上記の逸話から、釈迦が場合に応じて嘘も方便として用いていたことは明らかである。
方便の意味の展開
- 最初期の仏教においては、ウパーヤは衆生が仏や悟りに近づく方策のことを主に指していた。
- 初期~中期大乗の経典においては、ウパーヤは仏の智慧による衆生を済度に近づけるための巧みな方法を主に意味するようになり、菩薩の重要な徳目である。
- 『般若経』においては、仏の悟りに到達するために菩薩は方便として、執着しないということ(般若波羅蜜)を実践するのだ、とされる。
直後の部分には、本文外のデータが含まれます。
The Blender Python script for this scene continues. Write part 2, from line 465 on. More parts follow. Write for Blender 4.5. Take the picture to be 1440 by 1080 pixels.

- 『大智度論』においては、菩薩道に般若波羅蜜と方便の二つがあるが、ふたつはひとつなのだ、と説かれる。
- 『法華経』においては、方便は仏が衆生に真実を明かすまでの一時的な手段、となってあらわれる。方便は章の題名ともなっており(「方便品」)、それまでに仏が説いた三乗の教えは、「方便」すなわち「仮の教え」である、と説かれ、実は三乗の人すべてが仏となる一仏乗だけがあるのだ、と説かれる(会三帰一)。また、如来寿量品では、釈迦が涅槃に入ったのも方便であって、実は仏は久遠の過去から常住しているのだ、ということが明かされる(日蓮なども参照)
- 『大般涅槃経』においては、『法華経』の流れを汲みつつ、三乗教は方便であるとして一乗を説いている。しかし『涅槃経』では仏性を根本に据えて法華経よりも詳細に理論的に会三帰一の根拠を明かし、『法華経』の久遠実成を推し進めて、涅槃・入滅も方便として、さらに久遠常住を説く。また諸行無常など仏法の基本的教理も発展的に捉え、それまでの「無常・無我・苦・不浄」を方便として涅槃の境地こそ「常楽我浄」だと説いている。
- 密教においては、方便の意義には大きな転換がある。7~8世紀頃成立の後期大乗である密教経典『大日経』においては、方便を究極的に仏の一切智智そのものとしている。すなわち、そもそも仏が一切智智を獲得する根は大悲であり、因は菩提心であると説かれ、如来が大悲によって衆生を救済しつづける「方便」に価値が置かれるようになり、方便は手段であるだけでなく同時に目的でもあり、二つは完全に一致したものなのである。
その他
中国語では「fang bian」と発音し、便利、都合が良い、便所に行く、という意味を持つ。